Mathieu Malaterre mathieu.malaterre at kitware.com
Thu Jul 21 16:04:23 EDT 2005

> Perhaps there should be a "VTK_ASSERT" wrapper that gets used within VTK 
> proper...? That way we can control whether an abort happens or not, at 
> least for the ones that are in VTK source.
> Although, grepping on assert underneath VTK yields quite a large number 
> of "assert" hits within the various utility libs : vtktiff and now the 
> recently added vtknetcdf. So users of those may still be subject to the 
> occasional abort...
> It would be my expectation that an assert is usually a severe 
> programming mistake, something "impossible," followed shortly by a crash 
> of some sort.  A crash is preferable to an abort call nowadays with the 
> "crash reporting" technologies on Windows and Mac.
> For any end-user application (like ParaView) there ought to be no chance 
> of an unexpected abort call - assert code should certainly be a no-op in 
> a "Release" build...

This is done properly by cmake since 2.0 I believe (NDEBUG is properly passed).

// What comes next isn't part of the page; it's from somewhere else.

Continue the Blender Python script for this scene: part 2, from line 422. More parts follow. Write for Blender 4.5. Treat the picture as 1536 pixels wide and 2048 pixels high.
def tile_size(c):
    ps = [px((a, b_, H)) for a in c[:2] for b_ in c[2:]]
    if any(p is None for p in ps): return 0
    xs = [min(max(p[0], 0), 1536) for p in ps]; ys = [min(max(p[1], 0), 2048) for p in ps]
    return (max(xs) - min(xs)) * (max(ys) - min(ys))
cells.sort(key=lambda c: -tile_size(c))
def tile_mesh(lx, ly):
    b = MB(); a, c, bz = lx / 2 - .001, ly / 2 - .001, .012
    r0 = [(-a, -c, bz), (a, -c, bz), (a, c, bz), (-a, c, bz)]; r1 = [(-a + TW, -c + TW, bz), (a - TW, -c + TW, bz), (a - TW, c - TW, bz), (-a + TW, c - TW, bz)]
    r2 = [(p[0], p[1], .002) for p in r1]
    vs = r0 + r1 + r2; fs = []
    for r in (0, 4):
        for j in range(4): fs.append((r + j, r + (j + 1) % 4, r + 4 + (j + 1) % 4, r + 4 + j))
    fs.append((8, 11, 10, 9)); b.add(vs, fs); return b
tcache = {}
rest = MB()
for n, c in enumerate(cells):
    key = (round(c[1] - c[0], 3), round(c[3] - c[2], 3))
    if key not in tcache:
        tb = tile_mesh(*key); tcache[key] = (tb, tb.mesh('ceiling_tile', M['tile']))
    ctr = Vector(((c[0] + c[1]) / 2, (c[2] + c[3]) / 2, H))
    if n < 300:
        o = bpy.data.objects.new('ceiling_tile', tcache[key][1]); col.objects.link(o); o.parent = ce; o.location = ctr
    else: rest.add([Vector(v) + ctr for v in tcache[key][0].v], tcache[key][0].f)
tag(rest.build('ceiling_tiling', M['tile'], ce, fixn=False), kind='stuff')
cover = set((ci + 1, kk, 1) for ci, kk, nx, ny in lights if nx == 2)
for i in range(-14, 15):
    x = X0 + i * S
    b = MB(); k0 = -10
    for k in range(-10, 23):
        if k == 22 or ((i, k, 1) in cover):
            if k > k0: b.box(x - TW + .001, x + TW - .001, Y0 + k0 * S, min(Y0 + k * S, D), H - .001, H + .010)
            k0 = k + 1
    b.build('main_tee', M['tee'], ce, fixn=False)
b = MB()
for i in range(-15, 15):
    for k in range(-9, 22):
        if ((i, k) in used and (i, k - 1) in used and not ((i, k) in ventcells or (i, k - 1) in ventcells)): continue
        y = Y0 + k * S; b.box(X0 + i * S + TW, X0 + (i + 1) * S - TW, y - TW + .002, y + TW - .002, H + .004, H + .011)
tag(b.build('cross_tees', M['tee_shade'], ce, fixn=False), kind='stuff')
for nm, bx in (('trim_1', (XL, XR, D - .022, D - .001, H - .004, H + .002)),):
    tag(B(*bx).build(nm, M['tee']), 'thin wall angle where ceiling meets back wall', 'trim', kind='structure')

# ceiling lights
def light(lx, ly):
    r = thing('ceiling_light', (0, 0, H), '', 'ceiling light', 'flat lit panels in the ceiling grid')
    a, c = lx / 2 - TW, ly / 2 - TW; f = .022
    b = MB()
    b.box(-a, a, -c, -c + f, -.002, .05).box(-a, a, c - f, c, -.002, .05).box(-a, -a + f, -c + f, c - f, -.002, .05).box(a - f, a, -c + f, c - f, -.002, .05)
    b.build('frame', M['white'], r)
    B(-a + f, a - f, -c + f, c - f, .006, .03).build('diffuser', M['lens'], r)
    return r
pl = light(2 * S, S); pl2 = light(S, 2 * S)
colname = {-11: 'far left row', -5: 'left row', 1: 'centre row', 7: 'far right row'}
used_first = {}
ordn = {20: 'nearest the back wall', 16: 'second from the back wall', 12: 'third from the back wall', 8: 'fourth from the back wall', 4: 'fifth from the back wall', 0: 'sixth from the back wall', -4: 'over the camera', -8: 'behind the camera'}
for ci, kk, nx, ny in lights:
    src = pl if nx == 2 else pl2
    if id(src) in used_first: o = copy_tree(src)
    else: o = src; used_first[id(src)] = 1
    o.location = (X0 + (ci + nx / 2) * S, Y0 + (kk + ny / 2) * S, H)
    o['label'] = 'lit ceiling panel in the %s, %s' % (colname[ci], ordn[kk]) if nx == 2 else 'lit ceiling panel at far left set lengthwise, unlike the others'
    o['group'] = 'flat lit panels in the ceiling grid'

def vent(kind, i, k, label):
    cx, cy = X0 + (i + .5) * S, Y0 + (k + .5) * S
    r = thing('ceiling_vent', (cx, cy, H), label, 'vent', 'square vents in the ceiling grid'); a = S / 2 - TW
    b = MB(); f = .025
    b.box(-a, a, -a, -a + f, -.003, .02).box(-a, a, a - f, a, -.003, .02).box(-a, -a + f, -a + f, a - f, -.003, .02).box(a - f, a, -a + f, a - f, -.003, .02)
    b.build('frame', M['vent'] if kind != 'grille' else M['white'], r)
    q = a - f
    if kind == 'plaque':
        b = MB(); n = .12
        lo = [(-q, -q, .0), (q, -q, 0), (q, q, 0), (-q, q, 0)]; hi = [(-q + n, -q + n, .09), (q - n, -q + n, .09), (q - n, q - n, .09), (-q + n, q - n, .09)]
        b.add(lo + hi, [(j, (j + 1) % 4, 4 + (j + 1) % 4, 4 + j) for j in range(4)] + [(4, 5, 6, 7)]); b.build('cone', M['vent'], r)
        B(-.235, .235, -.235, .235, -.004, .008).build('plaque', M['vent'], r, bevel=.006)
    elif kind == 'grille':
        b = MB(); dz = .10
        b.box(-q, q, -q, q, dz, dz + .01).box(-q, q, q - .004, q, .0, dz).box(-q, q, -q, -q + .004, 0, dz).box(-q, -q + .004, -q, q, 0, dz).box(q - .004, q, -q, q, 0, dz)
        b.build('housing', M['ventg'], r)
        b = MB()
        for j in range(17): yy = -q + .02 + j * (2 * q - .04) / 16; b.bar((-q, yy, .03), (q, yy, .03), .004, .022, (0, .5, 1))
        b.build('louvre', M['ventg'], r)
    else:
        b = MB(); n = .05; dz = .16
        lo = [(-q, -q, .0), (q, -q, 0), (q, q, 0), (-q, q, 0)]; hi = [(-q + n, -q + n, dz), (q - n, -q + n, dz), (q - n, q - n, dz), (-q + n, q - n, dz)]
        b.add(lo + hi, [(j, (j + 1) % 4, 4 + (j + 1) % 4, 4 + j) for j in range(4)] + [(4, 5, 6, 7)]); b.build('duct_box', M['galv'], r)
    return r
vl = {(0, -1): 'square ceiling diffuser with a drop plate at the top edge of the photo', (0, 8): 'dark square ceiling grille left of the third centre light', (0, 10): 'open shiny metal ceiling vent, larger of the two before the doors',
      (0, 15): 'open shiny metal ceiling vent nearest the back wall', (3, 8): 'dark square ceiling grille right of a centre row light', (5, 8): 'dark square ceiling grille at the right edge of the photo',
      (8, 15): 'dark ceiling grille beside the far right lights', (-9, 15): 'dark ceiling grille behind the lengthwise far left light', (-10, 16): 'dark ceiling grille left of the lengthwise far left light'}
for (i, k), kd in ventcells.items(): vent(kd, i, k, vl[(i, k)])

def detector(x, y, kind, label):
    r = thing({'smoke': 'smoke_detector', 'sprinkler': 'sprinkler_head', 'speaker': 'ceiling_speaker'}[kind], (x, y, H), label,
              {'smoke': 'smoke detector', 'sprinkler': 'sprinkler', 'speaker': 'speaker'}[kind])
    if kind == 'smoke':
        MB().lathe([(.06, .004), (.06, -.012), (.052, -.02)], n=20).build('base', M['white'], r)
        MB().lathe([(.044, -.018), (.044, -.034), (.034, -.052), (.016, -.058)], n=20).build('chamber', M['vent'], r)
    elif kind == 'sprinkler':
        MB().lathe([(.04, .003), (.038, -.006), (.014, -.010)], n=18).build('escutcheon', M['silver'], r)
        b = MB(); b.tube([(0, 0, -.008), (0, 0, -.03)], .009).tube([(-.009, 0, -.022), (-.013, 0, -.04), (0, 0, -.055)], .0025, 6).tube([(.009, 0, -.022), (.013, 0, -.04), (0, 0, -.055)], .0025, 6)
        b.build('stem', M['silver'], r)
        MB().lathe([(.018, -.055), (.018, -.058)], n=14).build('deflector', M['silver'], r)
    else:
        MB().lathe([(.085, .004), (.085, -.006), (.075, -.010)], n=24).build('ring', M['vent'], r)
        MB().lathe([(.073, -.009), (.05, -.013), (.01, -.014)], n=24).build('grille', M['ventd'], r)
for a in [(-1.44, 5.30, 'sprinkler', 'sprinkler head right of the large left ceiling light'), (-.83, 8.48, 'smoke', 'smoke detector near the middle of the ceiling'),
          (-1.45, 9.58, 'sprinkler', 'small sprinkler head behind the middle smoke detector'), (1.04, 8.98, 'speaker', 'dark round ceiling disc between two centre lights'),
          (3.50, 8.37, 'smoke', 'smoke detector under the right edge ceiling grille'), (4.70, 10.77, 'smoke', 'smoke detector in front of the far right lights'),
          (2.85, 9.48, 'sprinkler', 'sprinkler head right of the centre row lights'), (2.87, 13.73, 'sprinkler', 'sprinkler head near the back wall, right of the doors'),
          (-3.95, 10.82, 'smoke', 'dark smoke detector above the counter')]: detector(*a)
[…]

> An excellent treatment of this subject appears in the book Writing Solid 
> Code, by Steve Maguire. I definitely recommend reading the section on 
> "assert philosophy" in there.

I don't have the book right now. If you have read it I guess you should be able answer my questions:
Even if you put an assert deep inside a function that is not  called after user input, how can I *guarantee* that broken/illegal user input won't raise the assert ?
The only guarantee I can think of is that the developer has written the assert just after an if statement which duplicate the condition...

Since duplication of code make the maintenance more complicated, I believe we should go for the option you proposed: the crash system. The VTK_ASSERT macro should then call any OS specific system (better than abort).
And we could even controll completely this macro, in my case if I want to debug my code I could always redefine it to my beloved 'assert'.

The only trick in this macro is that we should somehow be able to control it if the 'impossible' happen. For instance in the XML-IO classes there is a mechanism where developer has to specify an error occur by turning a flag ON (member variable of the class).

Therefore the MACRO should take into account:
- the condition,
- the error message,
- the post treatment to do  (portion of code to execute) in a 'Production' product (even compiled in Debug mode).